A escala global, la democracia atraviesa un retroceso significativo, mientras que las democracias iliberales y los regímenes abiertamente autocráticos avanzan con fuerza. Estos pueden ubicarse tanto en la derecha como en la izquierda del espectro político, pero comparten rasgos comunes: el desprecio por las instituciones democráticas, el debilitamiento deliberado de los contrapesos y una marcada tendencia a personalizar el poder.

Líderes como Vladimir Putin en Rusia, Xi Jinping en China, Alexander Lukashenko en Bielorrusia, Donald Trump en Estados Unidos y, en América Latina, Nicolás Maduro en Venezuela y Daniel Ortega en Nicaragua, han erosionado los equilibrios entre las ramas del poder público, propagado desinformación, profundizado la polarización y buscado deslegitimar a sus opositores mediante diversas estrategias.

Este resurgimiento autoritario no ha sido un proceso espontáneo. Por el contrario, ha sido impulsado por redes transnacionales que han incrementado su capacidad de influencia política, informativa y financiera. Como señalan Nic Cheeseman, Matías Bianchi y Jennifer Cyr en Foreign Affairs, esta coalición internacional de regímenes autocráticos tuvo una de sus demostraciones más visibles en Pekín en septiembre de 2025, cuando Xi Jinping, Kim Jong Un y Vladimir Putin —aliados estrechos en materia económica y de seguridad— se presentaron unidos para desafiar el orden liberal internacional.

Según estos autores, el Índice de Colaboración Autoritaria de Action for Democracy identificó más de 45.000 reuniones de alto nivel, alianzas mediáticas y otros episodios de coordinación entre regímenes autoritarios, gobiernos con tendencias autoritarias y partidos opositores con inclinaciones similares en todo el mundo.

Sin embargo, esta cooperación va mucho más allá de la exposición mediática. Como explica Anne Applebaum en Autocracy Inc., las autocracias también ofrecen financiamiento sin transparencia ni condiciones democráticas. Estos recursos, entregados sin exigir reformas, supervisión institucional o controles anticorrupción, resultan vitales para gobiernos en aprietos financieros que buscan evitar la rendición de cuentas. No es una práctica menor: en varios casos, estos préstamos opacos sustituyen la financiación de instituciones multilaterales como el Fondo Monetario Internacional o el Banco Mundial, que exigen estándares de gobernanza. Este tipo de comportamientos evoca episodios recientes en Colombia, como el endeudamiento del gobierno Petro a tasas superiores al 13 %, cuyo origen y condiciones aún no se han revelado plenamente.

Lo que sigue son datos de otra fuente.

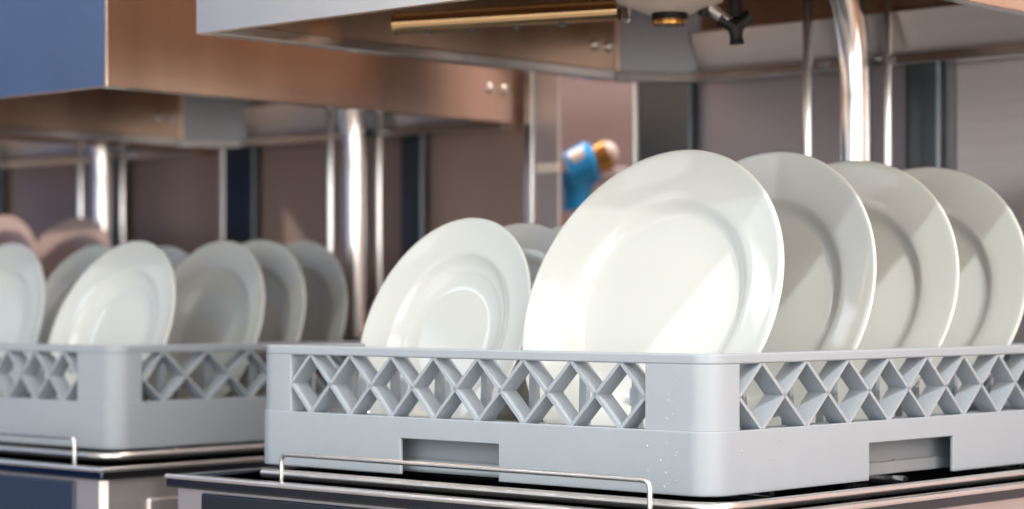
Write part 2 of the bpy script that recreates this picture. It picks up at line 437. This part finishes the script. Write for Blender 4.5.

Otra dimensión clave de este ecosistema autoritario es la exportación de tecnología de vigilancia. China se ha consolidado como el principal proveedor de sistemas de reconocimiento facial, plataformas de monitoreo masivo y software policial que permite rastrear opositores, anticipar protestas y supervisar a la ciudadanía con un grado de sofisticación sin precedentes.

A ello se suma la cobertura política que países como Rusia y China ofrecen a sus aliados en foros internacionales, evitando condenas a violaciones de derechos humanos o interferencias electorales. Este silencio estratégico funciona como un escudo diplomático que reduce los costos de gobernar de manera autoritaria.

El impacto de estas dinámicas es evidente. De acuerdo con el Varieties of Democracy Index, en 2025 45 países se alejaron de la democracia y transitaron hacia la autocracia, y solo 29 pueden considerarse democracias plenas. La caja de herramientas del autoritarismo global —financiamiento opaco, tecnología de vigilancia, coordinación política y respaldo internacional— está produciendo efectos profundos y acumulativos.

En este contexto, Colombia y América Latina deben ser especialmente cuidadosas en sus decisiones electorales. Resulta indispensable desconfiar de candidatos que afirman que una nueva constitución es necesaria simplemente porque sus reformas no han sido aprobadas, o que sostienen que el Ejecutivo encarna de manera exclusiva la ‘voluntad del pueblo’.

Como cualquier democracia, Colombia requiere ajustes y reformas institucionales, pero estas deben construirse mediante consensos amplios, no impuestas desde el poder. El consenso —como recuerda Fernando Carrillo— es un valor esencial de las democracias sanas: exige debate informado, interlocutores idóneos y resultados tangibles que respondan a las demandas de las nuevas generaciones.

Si el país renuncia a estos principios, corre el riesgo de caer en la trampa que propone la red global de Autocracy Inc. Ese camino tendría costos elevados para la estabilidad institucional, el desarrollo económico y el futuro democrático de Colombia.